> TASK OBJECTIVE:
Give back exactly the lines from the beginning of the listing below to the line holding "for o in list(bpy.data.objects): bpy.data.objects.remove(o)", both ends included; the pictures stay out.
++++++++++++++++++++
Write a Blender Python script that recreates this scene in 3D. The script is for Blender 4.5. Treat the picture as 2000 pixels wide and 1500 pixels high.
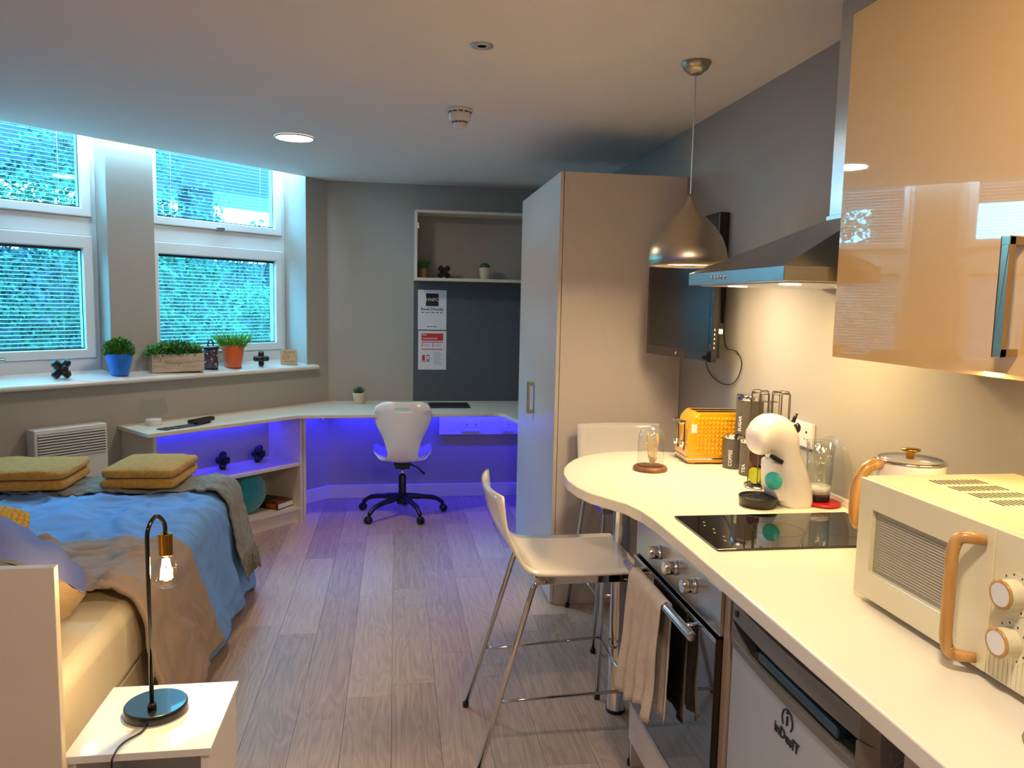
import bpy, bmesh, math, random
from mathutils import Vector, Matrix, noise
from mathutils.geometry import tessellate_polygon
random.seed(7)
PI = math.pi
scene = bpy.context.scene
C = scene.collection
for o in list(bpy.data.objects): bpy.data.objects.remove(o)

# ------------------------------------------------------------------ camera
cam = bpy.data.cameras.new('camera'); camo = bpy.data.objects.new('camera', cam); C.objects.link(camo)
cam.sensor_width = 36.0; cam.lens = 27.0; cam.clip_start = 0.02; cam.clip_end = 200
yaw, pit, rol = 0.1511496, 0.1055064, -0.0205358
F = Vector((math.sin(yaw)*math.cos(pit), math.cos(yaw)*math.cos(pit), -math.sin(pit)))
r0 = Vector((math.cos(yaw), -math.sin(yaw), 0)); d0 = F.cross(r0)
rr = r0*math.cos(rol) + d0*math.sin(rol); dd = -r0*math.sin(rol) + d0*math.cos(rol)
m3 = Matrix((rr, -dd, -F)).transposed()
camo.matrix_world = Matrix.Translation((0, 0, 1.52)) @ m3.to_4x4()
scene.camera = camo

# ------------------------------------------------------------------ world, exposure, large lights
scene.view_settings.view_transform = 'Standard'
scene.view_settings.look = 'None'
scene.view_settings.gamma = 1.0
scene.view_settings.use_curve_mapping = False
scene.view_settings.exposure = 0.45
w = bpy.data.worlds.new('sky'); scene.world = w; w.use_nodes = True
bgn = w.node_tree.nodes['Background']
bgn.inputs[0].default_value = (0.42, 0.78, 1.0, 1); bgn.inputs[1].default_value = 20.0

def area(name, loc, target, sx, sy, energy, col, shape='RECTANGLE', spread=PI):
    l = bpy.data.lights.new(name, 'AREA'); l.shape = shape; l.size = sx; l.size_y = sy
    l.energy = energy; l.color = col; l.spread = spread
    o = bpy.data.objects.new(name, l); C.objects.link(o); o.location = loc
    o.rotation_euler = (Vector(target)-Vector(loc)).to_track_quat('-Z', 'Y').to_euler()
    return o
def point(name, loc, energy, col, r=0.03):
    l = bpy.data.lights.new(name, 'POINT'); l.energy = energy; l.color = col; l.shadow_soft_size = r
    o = bpy.data.objects.new(name, l); C.objects.link(o); o.location = loc
    return o
WARM = (1.0, 0.72, 0.42); WARMW = (1.0, 0.82, 0.62); BLUE = (0.022, 0.022, 1.0); CYAN = (0.30, 0.76, 1.0)

# window wall frame: c + s*D + n*N ; local frame x = D, y = -N
c0 = Vector((-0.504, 5.907, 0)); TH = math.radians(44.0)
D = Vector((math.sin(TH), math.cos(TH), 0)); N = Vector((math.cos(TH), -math.sin(TH), 0))
BAYROT = math.atan2(D.y, D.x)
MB = Matrix.Translation(c0) @ Matrix((D, -N, Vector((0, 0, 1)))).transposed().to_4x4()
def WP(s, n, z=0.0): return c0 + D*s + N*n + Vector((0, 0, z))

CEIL = 2.385
# daylight entering through the two bay windows (portals guide the sky light)
for s in (-2.10, -0.745):
    p = area('window_portal', WP(s, -0.33, 1.9), WP(s, 1, 1.9), 1.0, 1.5, 1, (1, 1, 1))
    p.data.cycles.is_portal = True
# ceiling downlights: one in view, others behind / beside the camera
area('downlight_lamp', (-0.547, 4.40, CEIL-0.012), (-0.547, 4.40, 0), 0.19, 0.19, 9, WARMW, 'DISK')
area('downlight_lamp', (0.35, 0.55, CEIL-0.012), (0.35, 0.55, 0), 0.19, 0.19, 19, WARMW, 'DISK')
area('downlight_lamp', (-1.2, -0.6, CEIL-0.012), (-1.2, -0.6, 0), 0.19, 0.19, 9, WARMW, 'DISK')
area('hood_lamp', (1.16, 2.12, 1.583), (1.19, 2.12, 0.9), 0.10, 0.34, 7.0, (1.0, 0.66, 0.22))
area('cabinet_lamp', (1.27, 1.25, 1.392), (1.22, 1.25, 0.9), 0.05, 0.6, 3.6, (1.0, 0.68, 0.26))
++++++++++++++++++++
> TASK RESULT:
Write a Blender Python script that recreates this scene in 3D. The script is for Blender 4.5. Treat the picture as 2000 pixels wide and 1500 pixels high.
import bpy, bmesh, math, random
from mathutils import Vector, Matrix, noise
from mathutils.geometry import tessellate_polygon
random.seed(7)
PI = math.pi
scene = bpy.context.scene
C = scene.collection
for o in list(bpy.data.objects): bpy.data.objects.remove(o)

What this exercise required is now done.